▶
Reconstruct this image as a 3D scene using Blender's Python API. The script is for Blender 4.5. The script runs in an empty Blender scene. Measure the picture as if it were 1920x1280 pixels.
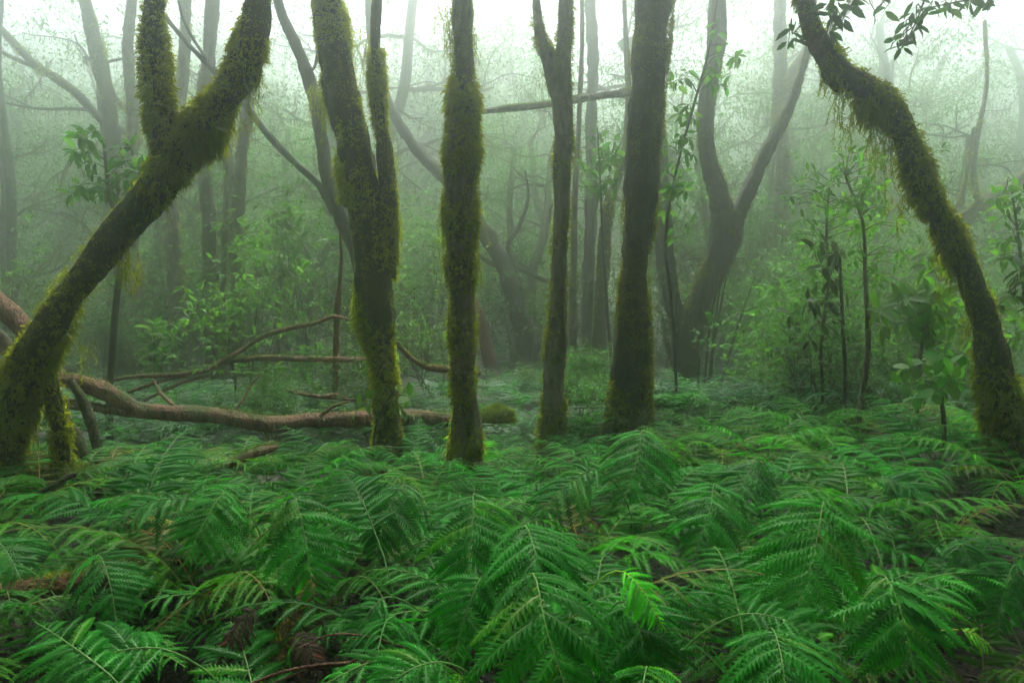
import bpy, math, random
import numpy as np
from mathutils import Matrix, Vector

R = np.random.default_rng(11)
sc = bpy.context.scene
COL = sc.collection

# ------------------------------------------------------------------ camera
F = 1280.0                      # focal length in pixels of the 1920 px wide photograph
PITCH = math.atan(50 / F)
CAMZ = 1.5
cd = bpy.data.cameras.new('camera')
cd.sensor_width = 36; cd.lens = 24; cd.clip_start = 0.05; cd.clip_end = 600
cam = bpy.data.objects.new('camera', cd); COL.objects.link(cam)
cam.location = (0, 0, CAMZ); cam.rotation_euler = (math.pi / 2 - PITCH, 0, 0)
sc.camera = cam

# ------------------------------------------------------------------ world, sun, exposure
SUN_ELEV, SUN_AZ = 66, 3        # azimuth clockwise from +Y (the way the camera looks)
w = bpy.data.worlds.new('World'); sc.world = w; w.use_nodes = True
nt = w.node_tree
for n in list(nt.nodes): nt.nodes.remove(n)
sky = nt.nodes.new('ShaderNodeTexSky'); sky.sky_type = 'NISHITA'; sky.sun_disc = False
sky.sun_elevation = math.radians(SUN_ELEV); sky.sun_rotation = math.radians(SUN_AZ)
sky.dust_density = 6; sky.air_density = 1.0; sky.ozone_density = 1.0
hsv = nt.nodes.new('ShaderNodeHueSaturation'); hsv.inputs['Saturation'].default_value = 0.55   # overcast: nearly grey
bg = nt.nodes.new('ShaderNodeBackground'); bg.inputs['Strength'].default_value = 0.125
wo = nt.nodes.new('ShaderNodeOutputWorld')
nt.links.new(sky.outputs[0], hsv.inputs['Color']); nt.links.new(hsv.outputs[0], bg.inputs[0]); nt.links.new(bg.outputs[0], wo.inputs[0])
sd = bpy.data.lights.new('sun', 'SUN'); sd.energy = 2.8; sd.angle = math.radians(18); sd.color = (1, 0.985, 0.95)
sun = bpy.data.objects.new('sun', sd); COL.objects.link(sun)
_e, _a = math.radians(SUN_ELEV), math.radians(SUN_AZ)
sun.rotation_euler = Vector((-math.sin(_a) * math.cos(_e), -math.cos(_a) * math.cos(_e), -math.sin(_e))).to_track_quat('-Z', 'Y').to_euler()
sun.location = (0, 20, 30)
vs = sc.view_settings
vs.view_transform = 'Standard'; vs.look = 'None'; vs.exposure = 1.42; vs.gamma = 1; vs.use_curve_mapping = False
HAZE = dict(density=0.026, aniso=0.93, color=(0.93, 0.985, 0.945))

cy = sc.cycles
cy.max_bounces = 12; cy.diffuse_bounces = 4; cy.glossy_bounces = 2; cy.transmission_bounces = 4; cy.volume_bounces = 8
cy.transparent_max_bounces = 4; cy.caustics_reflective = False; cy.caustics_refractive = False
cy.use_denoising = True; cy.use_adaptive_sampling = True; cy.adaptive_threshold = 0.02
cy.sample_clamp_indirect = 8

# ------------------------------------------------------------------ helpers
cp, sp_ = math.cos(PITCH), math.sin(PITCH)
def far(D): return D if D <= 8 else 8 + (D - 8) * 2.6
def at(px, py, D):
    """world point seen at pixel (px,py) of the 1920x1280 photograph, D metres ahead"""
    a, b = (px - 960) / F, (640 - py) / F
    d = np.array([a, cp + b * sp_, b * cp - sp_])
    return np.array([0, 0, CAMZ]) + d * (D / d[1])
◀
▶
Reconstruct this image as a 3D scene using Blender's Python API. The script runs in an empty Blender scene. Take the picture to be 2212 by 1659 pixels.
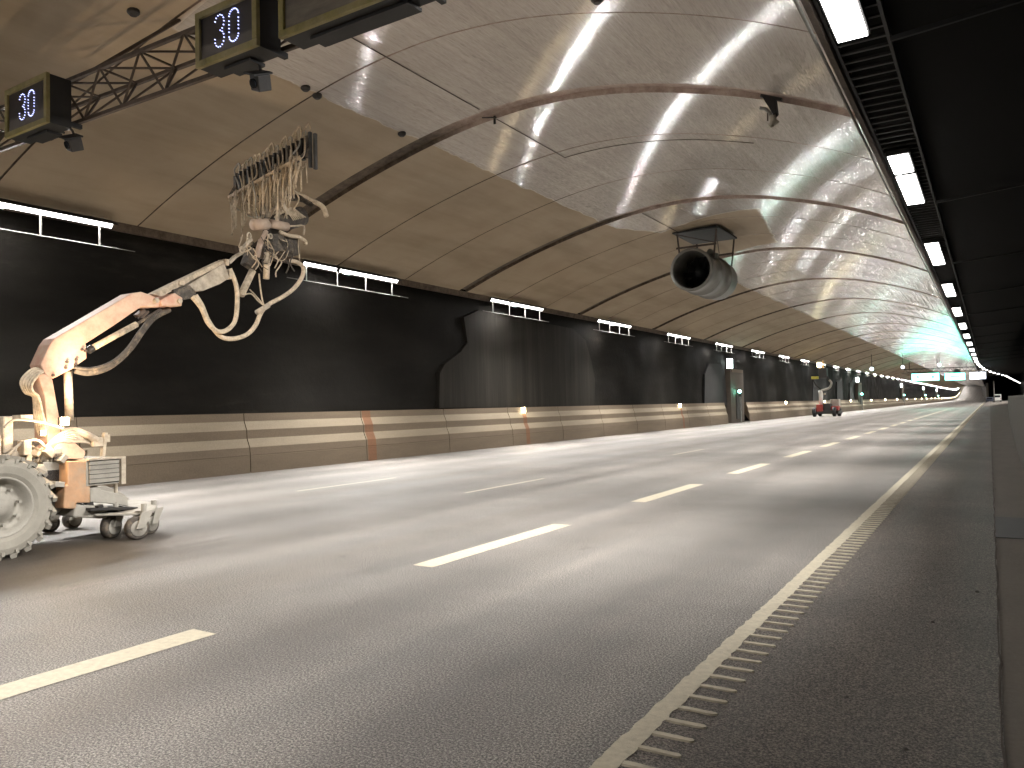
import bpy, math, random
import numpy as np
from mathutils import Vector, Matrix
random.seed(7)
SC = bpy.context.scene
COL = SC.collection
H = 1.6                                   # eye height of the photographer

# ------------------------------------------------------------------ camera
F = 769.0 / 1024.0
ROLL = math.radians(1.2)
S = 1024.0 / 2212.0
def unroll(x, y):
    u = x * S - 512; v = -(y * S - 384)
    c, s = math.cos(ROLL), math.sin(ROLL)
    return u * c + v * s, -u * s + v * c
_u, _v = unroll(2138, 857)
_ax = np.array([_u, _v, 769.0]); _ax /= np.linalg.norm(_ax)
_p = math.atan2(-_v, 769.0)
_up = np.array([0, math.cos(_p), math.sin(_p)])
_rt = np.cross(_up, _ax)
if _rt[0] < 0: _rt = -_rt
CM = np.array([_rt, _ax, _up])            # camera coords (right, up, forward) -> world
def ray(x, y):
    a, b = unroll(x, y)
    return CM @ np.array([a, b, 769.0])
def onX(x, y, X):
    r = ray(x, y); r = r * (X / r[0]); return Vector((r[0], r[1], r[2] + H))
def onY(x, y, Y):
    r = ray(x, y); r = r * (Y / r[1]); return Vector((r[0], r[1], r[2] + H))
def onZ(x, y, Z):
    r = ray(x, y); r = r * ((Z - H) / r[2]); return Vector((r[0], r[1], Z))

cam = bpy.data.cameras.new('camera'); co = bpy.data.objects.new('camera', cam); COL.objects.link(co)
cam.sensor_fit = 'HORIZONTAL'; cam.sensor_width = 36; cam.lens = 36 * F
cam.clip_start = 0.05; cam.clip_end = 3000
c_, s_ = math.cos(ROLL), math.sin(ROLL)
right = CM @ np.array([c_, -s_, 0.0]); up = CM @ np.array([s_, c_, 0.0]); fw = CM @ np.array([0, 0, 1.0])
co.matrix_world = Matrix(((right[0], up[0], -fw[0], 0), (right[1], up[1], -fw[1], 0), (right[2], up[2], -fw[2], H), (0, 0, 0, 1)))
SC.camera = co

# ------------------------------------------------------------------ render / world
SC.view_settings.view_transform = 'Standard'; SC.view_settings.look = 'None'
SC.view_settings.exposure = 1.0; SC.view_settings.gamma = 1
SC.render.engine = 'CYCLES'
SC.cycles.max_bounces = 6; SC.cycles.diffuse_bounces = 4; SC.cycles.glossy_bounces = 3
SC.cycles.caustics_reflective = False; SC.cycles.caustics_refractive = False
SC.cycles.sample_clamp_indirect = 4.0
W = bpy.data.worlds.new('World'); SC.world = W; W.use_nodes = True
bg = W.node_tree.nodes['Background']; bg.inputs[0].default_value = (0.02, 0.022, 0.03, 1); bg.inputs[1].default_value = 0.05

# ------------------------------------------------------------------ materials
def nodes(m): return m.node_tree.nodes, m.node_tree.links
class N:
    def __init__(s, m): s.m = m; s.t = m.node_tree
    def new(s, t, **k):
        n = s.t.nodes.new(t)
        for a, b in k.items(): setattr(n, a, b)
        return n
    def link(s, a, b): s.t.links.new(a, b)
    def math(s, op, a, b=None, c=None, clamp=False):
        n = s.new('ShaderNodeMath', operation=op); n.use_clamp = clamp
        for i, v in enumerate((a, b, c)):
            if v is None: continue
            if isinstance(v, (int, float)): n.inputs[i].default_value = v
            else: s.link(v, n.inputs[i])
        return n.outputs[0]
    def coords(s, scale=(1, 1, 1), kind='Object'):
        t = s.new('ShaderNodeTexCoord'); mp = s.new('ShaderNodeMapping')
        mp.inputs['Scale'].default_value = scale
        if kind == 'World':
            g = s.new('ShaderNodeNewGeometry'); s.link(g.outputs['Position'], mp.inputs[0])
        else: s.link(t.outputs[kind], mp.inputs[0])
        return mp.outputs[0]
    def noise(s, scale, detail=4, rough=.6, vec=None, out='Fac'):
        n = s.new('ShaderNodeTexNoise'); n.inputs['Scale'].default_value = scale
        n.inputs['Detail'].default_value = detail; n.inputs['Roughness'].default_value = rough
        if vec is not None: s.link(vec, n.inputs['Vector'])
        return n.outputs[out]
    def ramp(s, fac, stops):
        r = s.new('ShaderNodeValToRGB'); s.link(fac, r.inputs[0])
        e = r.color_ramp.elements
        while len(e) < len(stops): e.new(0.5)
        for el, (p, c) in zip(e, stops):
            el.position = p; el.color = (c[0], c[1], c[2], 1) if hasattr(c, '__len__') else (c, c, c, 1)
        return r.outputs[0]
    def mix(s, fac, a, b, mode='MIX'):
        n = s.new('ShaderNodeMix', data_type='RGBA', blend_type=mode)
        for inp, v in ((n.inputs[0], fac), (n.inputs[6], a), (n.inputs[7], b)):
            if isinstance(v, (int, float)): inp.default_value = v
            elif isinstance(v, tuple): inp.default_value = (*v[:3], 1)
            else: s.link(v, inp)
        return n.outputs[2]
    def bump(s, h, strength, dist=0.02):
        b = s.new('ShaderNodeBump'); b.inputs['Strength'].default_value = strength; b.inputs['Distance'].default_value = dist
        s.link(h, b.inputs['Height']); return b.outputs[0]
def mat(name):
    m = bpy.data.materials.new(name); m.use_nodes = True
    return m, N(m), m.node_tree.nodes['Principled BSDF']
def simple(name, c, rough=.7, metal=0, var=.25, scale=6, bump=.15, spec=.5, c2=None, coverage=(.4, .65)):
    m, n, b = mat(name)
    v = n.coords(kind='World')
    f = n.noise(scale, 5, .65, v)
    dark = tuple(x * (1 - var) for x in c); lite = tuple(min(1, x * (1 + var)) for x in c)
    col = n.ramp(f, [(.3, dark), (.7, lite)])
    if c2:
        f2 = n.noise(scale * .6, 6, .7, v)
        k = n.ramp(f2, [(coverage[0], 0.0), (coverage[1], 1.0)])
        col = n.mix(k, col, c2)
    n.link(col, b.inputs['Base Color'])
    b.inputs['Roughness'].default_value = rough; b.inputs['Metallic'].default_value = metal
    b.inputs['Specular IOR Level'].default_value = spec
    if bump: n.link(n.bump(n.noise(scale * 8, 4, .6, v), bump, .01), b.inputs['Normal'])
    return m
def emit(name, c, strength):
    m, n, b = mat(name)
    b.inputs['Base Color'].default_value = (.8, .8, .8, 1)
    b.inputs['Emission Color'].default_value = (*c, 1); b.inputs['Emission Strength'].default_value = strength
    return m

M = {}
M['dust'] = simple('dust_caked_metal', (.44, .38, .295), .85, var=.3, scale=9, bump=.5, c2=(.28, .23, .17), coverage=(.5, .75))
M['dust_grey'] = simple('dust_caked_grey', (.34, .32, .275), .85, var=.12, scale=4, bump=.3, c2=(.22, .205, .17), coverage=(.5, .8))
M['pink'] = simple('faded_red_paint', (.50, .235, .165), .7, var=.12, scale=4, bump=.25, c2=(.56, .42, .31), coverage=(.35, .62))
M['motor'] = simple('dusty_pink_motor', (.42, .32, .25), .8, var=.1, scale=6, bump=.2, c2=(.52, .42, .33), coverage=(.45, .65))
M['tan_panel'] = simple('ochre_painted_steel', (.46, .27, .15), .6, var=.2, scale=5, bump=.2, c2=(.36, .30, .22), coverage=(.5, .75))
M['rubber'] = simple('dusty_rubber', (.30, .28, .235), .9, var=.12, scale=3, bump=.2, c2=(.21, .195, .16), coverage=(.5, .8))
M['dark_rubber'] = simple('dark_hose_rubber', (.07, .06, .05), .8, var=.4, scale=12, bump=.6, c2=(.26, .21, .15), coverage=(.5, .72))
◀
Set down nothing but the lines from the one holding "were 1920x1280 pixels." through the one holding "from mathutils import Matrix, Vector", both included, exactly as they appear; any picture is left out.

== ANSWER TO THIS EXERCISE ==
Reconstruct this image as a 3D scene using Blender's Python API. The script is for Blender 4.5. The script runs in an empty Blender scene. Measure the picture as if it were 1920x1280 pixels.
import bpy, math, random
import numpy as np
from mathutils import Matrix, Vector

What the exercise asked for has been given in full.